Exercise instructions:
Transcribe the whole listing without a single picture.

* start *

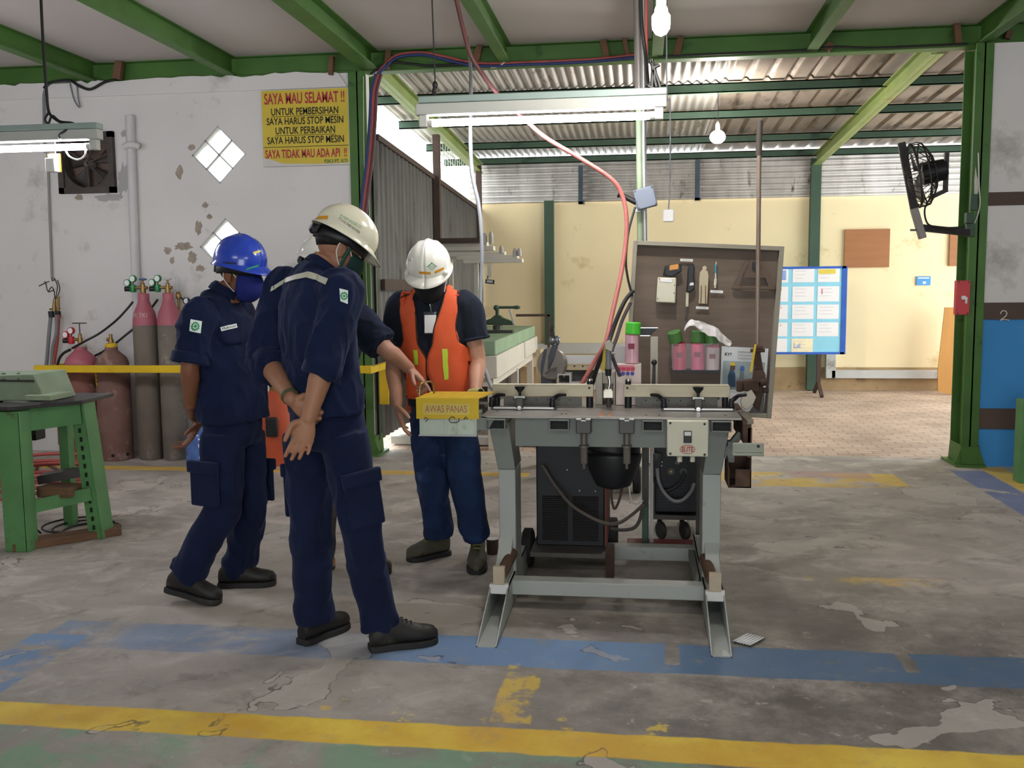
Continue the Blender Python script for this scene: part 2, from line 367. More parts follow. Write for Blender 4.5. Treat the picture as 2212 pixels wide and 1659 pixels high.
# ---------------------------------------------------------------- left white wall with its openings
def wall_with_holes(x0, x1, y0, y1, z0, z1, polys):
    """wall panel whose front face is tiled around square/diamond openings"""
    mb = MB(); xs = sorted({x0, x1}|{p[0] for q in polys for p in q}); edges = xs
    import itertools
    for a, c in zip(xs[:-1], xs[1:]):
        if c-a < 1e-5: continue
        mids = (a+c)/2; cuts = []
        for q in polys:
            h = [[], []]
            for k, xx in enumerate((a+1e-7, c-1e-7)):
                for p0, p1 in zip(q, q[1:]+q[:1]):
                    lo, hi = sorted((p0[0], p1[0]))
                    if lo <= xx <= hi and hi-lo > 1e-5:
                        t = (xx-p0[0])/(p1[0]-p0[0]); h[k].append(p0[1]+t*(p1[1]-p0[1]))
            if len(h[0]) >= 2 and len(h[1]) >= 2: cuts.append((min(h[0]), max(h[0]), min(h[1]), max(h[1])))
        cuts.sort(); za = zc = z0
        for l0, l1, r0, r1 in cuts+[(z1, z1, z1, z1)]:
            if max(l0-za, r0-zc) > 1e-5:
                mb.hexa([(a, y0, za), (c, y0, zc), (c, y1, zc), (a, y1, za), (a, y0, l0), (c, y0, r0), (c, y1, r0), (a, y1, l0)])
            za, zc = l1, r1
    return mb
WY = 7.9
dia = [[U(472, 272, Y=WY), U(530, 331, Y=WY), U(474, 397, Y=WY), U(413, 336, Y=WY)], [U(482, 481, Y=WY), U(541, 541, Y=WY), U(485, 606, Y=WY), U(422, 545, Y=WY)]]
def diamond(c, h): return [(c[0], c[1]+h), (c[0]+h, c[1]), (c[0], c[1]-h), (c[0]-h, c[1])]
DC = [(-3.602, 2.596), (-3.565, 1.815)]; DH = .245
FC = (-4.81, 2.557); FS = .262
holes = [diamond(c, DH) for c in DC]+[[(FC[0]-FS+.03, FC[1]-FS+.03), (FC[0]+FS-.03, FC[1]-FS+.03), (FC[0]+FS-.03, FC[1]+FS-.03), (FC[0]-FS+.03, FC[1]+FS-.03)]]
wall_l = struct('wall_left', wall_with_holes(-6.6, -2.30, WY, WY+.15, 0, 3.235, holes), WALLW, 'stained white plaster wall behind the gas cylinders')
# rough plaster lip under the beam, old plaster scars
mb = MB(); random.seed(3)
x = -6.5; top = []
while x < -2.44:
    top.append((x, 3.205+random.uniform(-.014, .022))); x += random.uniform(.05, .13)
poly = [V((-6.5, WY-.016, 3.12))]+[V((p[0], WY-.016, p[1]+.035)) for p in top]+[V((-2.44, WY-.016, 3.12))]
struct('trim_1', MB().prism(poly, (0, .02, 0)), WALLW, 'ragged plaster edge along the top of the white wall')
SCAR = M('bare_render', '#a09484', .95, var=.2, sc=14, bump=.5, bs=40)
SCARG = M('grey_filler', '#a9a8a3', .9, var=.05, sc=6)
def ragged(cx, cy, rx, ry, seed, n=22):
    random.seed(seed); return [(cx+rx*math.cos(2*math.pi*i/n)*random.uniform(.6, 1.15), cy+ry*math.sin(2*math.pi*i/n)*random.uniform(.6, 1.15)) for i in range(n)][::-1]
mbs = {0: MB(), 1: MB()}
for cx, cy, rx, ry, sd, mt in ((268, 288, 8, 9, 1, 1), (266, 387, 14, 34, 2, 1), (238, 427, 34, 9, 4, 1), (170, 427, 9, 7, 5, 0), (387, 372, 8, 16, 6, 0), (414, 318, 8, 8, 7, 0), (428, 492, 9, 17, 8, 0), (443, 443, 8, 7, 9, 0),
        (452, 468, 7, 6, 10, 0), (395, 532, 22, 9, 11, 0), (362, 541, 9, 9, 12, 0), (372, 563, 5, 9, 13, 0), (415, 556, 12, 14, 14, 0), (432, 580, 10, 7, 15, 0)):
    mbs[mt].prism([U(x, y, Y=WY-.003) for x, y in ragged(cx, cy, rx, ry, sd)], (0, .006, 0))
for i, mt in ((0, SCAR), (1, SCARG)):
    o = mbs[i].build('plaster_scar', mt, wall_l); o['kind'] = 'structure'; o['label'] = ('brown bare render scars', 'grey filler patches around the fan')[i]
k = 2
# glass block windows
GLB = M('glass_block', '#cfd6d8', .18, var=.03, spec=.6)
def glass_block(i, c, label):
    mb = MB(); s2 = math.sqrt(.5); a = V((s2, 0, s2)); b2 = V((-s2, 0, s2)); e = DH*math.sqrt(2)/2; cc = V((c[0], WY+.02, c[1]))
    g = GL('window_glass_%d' % i, '#f2f6f5', .25, .9)
    for u in (-1, 1):
        for w in (-1, 1):
            o = cc+a*(u*e/2)+b2*(w*e/2); h = e/2-.006
            N = 5; rows = []
            for jy in range(N+1):
                row = []
                for jx in range(N+1):
                    q = o+a*(h*(2*jx/N-1))+b2*(h*(2*jy/N-1)); q = q+V((0, -.012 if (jx+jy) % 2 and 0 < jx < N and 0 < jy < N else 0, 0)); row.append(q)
                rows.append(row)
            mb.grid(rows)
    w = struct('window_%d' % i, mb, g, label, ang=5)
    f = MB()
    for q in (-1, 0, 1):
        for (p, r) in ((a, b2), (b2, a)): f.bar(cc+p*(q*e)-r*e+V((0, .0, 0)), cc+p*(q*e)+r*e, .02 if q else .012, .03, up=V((0, 1, 0)))
    f.build('window_frame', GREYW, w)
glass_block(1, DC[0], 'upper diamond glass block window of four panes in the white wall')
glass_block(2, DC[1], 'lower diamond glass block window behind the blue helmet')
# ---------------------------------------------------------------- right wall
RY = 7.80
zb = [0, .30, .46, 1.155, 1.285, 2.025, 2.125, 3.235]
for i, (mt, lab) in enumerate(((BLUEW, 'blue painted foot of the right wall'), (BROWNB, 'lower brown band on the blue wall'), (BLUEW, 'blue painted wall right of the green column'), (BROWNB, 'brown band with chalk number two on the right wall'), (WALLW, 'white wall panel above the blue paint'), (BROWNB, 'upper brown band on the right wall'), (WALLW, 'white wall panel at the upper right'))):
    dy = -.015 if mt is BROWNB else 0
    struct('wall_right' if i == 0 else 'wall_right_%s' % 'abcdefg'[i], MB().bx(2.62, 6.0, RY+dy, RY+.2, zb[i], zb[i+1]), mt, lab)
CHALK = M('chalk', '#d9d6cf', .95, var=.02)
q = MB().tube([U(2161, 678, Y=RY-.018), U(2166, 671, Y=RY-.018), U(2174, 674, Y=RY-.018), U(2173, 682, Y=RY-.018), U(2161, 692, Y=RY-.018), U(2169, 690, Y=RY-.018), U(2180, 692, Y=RY-.018)], .0035, n=6)
tag(q.build('chalk_number', CHALK), 'white chalk number 2 on the brown band of the right wall', 'chalk mark')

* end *

Answer to this exercise:
Continue the Blender Python script for this scene: part 2, from line 367. More parts follow. Write for Blender 4.5. Treat the picture as 2212 pixels wide and 1659 pixels high.
# ---------------------------------------------------------------- left white wall with its openings
def wall_with_holes(x0, x1, y0, y1, z0, z1, polys):
    """wall panel whose front face is tiled around square/diamond openings"""
    mb = MB(); xs = sorted({x0, x1}|{p[0] for q in polys for p in q}); edges = xs
    import itertools
    for a, c in zip(xs[:-1], xs[1:]):
        if c-a < 1e-5: continue
        mids = (a+c)/2; cuts = []
        for q in polys:
            h = [[], []]
            for k, xx in enumerate((a+1e-7, c-1e-7)):
                for p0, p1 in zip(q, q[1:]+q[:1]):
                    lo, hi = sorted((p0[0], p1[0]))
                    if lo <= xx <= hi and hi-lo > 1e-5:
                        t = (xx-p0[0])/(p1[0]-p0[0]); h[k].append(p0[1]+t*(p1[1]-p0[1]))
            if len(h[0]) >= 2 and len(h[1]) >= 2: cuts.append((min(h[0]), max(h[0]), min(h[1]), max(h[1])))
        cuts.sort(); za = zc = z0
        for l0, l1, r0, r1 in cuts+[(z1, z1, z1, z1)]:
            if max(l0-za, r0-zc) > 1e-5:
                mb.hexa([(a, y0, za), (c, y0, zc), (c, y1, zc), (a, y1, za), (a, y0, l0), (c, y0, r0), (c, y1, r0), (a, y1, l0)])
            za, zc = l1, r1
    return mb
WY = 7.9
dia = [[U(472, 272, Y=WY), U(530, 331, Y=WY), U(474, 397, Y=WY), U(413, 336, Y=WY)], [U(482, 481, Y=WY), U(541, 541, Y=WY), U(485, 606, Y=WY), U(422, 545, Y=WY)]]
def diamond(c, h): return [(c[0], c[1]+h), (c[0]+h, c[1]), (c[0], c[1]-h), (c[0]-h, c[1])]
DC = [(-3.602, 2.596), (-3.565, 1.815)]; DH = .245
FC = (-4.81, 2.557); FS = .262
holes = [diamond(c, DH) for c in DC]+[[(FC[0]-FS+.03, FC[1]-FS+.03), (FC[0]+FS-.03, FC[1]-FS+.03), (FC[0]+FS-.03, FC[1]+FS-.03), (FC[0]-FS+.03, FC[1]+FS-.03)]]
wall_l = struct('wall_left', wall_with_holes(-6.6, -2.30, WY, WY+.15, 0, 3.235, holes), WALLW, 'stained white plaster wall behind the gas cylinders')
# rough plaster lip under the beam, old plaster scars
mb = MB(); random.seed(3)
x = -6.5; top = []
while x < -2.44:
    top.append((x, 3.205+random.uniform(-.014, .022))); x += random.uniform(.05, .13)
poly = [V((-6.5, WY-.016, 3.12))]+[V((p[0], WY-.016, p[1]+.035)) for p in top]+[V((-2.44, WY-.016, 3.12))]
struct('trim_1', MB().prism(poly, (0, .02, 0)), WALLW, 'ragged plaster edge along the top of the white wall')
SCAR = M('bare_render', '#a09484', .95, var=.2, sc=14, bump=.5, bs=40)
SCARG = M('grey_filler', '#a9a8a3', .9, var=.05, sc=6)
def ragged(cx, cy, rx, ry, seed, n=22):
    random.seed(seed); return [(cx+rx*math.cos(2*math.pi*i/n)*random.uniform(.6, 1.15), cy+ry*math.sin(2*math.pi*i/n)*random.uniform(.6, 1.15)) for i in range(n)][::-1]
mbs = {0: MB(), 1: MB()}
for cx, cy, rx, ry, sd, mt in ((268, 288, 8, 9, 1, 1), (266, 387, 14, 34, 2, 1), (238, 427, 34, 9, 4, 1), (170, 427, 9, 7, 5, 0), (387, 372, 8, 16, 6, 0), (414, 318, 8, 8, 7, 0), (428, 492, 9, 17, 8, 0), (443, 443, 8, 7, 9, 0),
        (452, 468, 7, 6, 10, 0), (395, 532, 22, 9, 11, 0), (362, 541, 9, 9, 12, 0), (372, 563, 5, 9, 13, 0), (415, 556, 12, 14, 14, 0), (432, 580, 10, 7, 15, 0)):
    mbs[mt].prism([U(x, y, Y=WY-.003) for x, y in ragged(cx, cy, rx, ry, sd)], (0, .006, 0))
for i, mt in ((0, SCAR), (1, SCARG)):
    o = mbs[i].build('plaster_scar', mt, wall_l); o['kind'] = 'structure'; o['label'] = ('brown bare render scars', 'grey filler patches around the fan')[i]
k = 2
# glass block windows
GLB = M('glass_block', '#cfd6d8', .18, var=.03, spec=.6)
def glass_block(i, c, label):
    mb = MB(); s2 = math.sqrt(.5); a = V((s2, 0, s2)); b2 = V((-s2, 0, s2)); e = DH*math.sqrt(2)/2; cc = V((c[0], WY+.02, c[1]))
    g = GL('window_glass_%d' % i, '#f2f6f5', .25, .9)
    for u in (-1, 1):
        for w in (-1, 1):
            o = cc+a*(u*e/2)+b2*(w*e/2); h = e/2-.006
            N = 5; rows = []
            for jy in range(N+1):
                row = []
                for jx in range(N+1):
                    q = o+a*(h*(2*jx/N-1))+b2*(h*(2*jy/N-1)); q = q+V((0, -.012 if (jx+jy) % 2 and 0 < jx < N and 0 < jy < N else 0, 0)); row.append(q)
                rows.append(row)
            mb.grid(rows)
    w = struct('window_%d' % i, mb, g, label, ang=5)
    f = MB()
    for q in (-1, 0, 1):
        for (p, r) in ((a, b2), (b2, a)): f.bar(cc+p*(q*e)-r*e+V((0, .0, 0)), cc+p*(q*e)+r*e, .02 if q else .012, .03, up=V((0, 1, 0)))
    f.build('window_frame', GREYW, w)
glass_block(1, DC[0], 'upper diamond glass block window of four panes in the white wall')
glass_block(2, DC[1], 'lower diamond glass block window behind the blue helmet')
# ---------------------------------------------------------------- right wall
RY = 7.80
zb = [0, .30, .46, 1.155, 1.285, 2.025, 2.125, 3.235]
for i, (mt, lab) in enumerate(((BLUEW, 'blue painted foot of the right wall'), (BROWNB, 'lower brown band on the blue wall'), (BLUEW, 'blue painted wall right of the green column'), (BROWNB, 'brown band with chalk number two on the right wall'), (WALLW, 'white wall panel above the blue paint'), (BROWNB, 'upper brown band on the right wall'), (WALLW, 'white wall panel at the upper right'))):
    dy = -.015 if mt is BROWNB else 0
    struct('wall_right' if i == 0 else 'wall_right_%s' % 'abcdefg'[i], MB().bx(2.62, 6.0, RY+dy, RY+.2, zb[i], zb[i+1]), mt, lab)
CHALK = M('chalk', '#d9d6cf', .95, var=.02)
q = MB().tube([U(2161, 678, Y=RY-.018), U(2166, 671, Y=RY-.018), U(2174, 674, Y=RY-.018), U(2173, 682, Y=RY-.018), U(2161, 692, Y=RY-.018), U(2169, 690, Y=RY-.018), U(2180, 692, Y=RY-.018)], .0035, n=6)
tag(q.build('chalk_number', CHALK), 'white chalk number 2 on the brown band of the right wall', 'chalk mark')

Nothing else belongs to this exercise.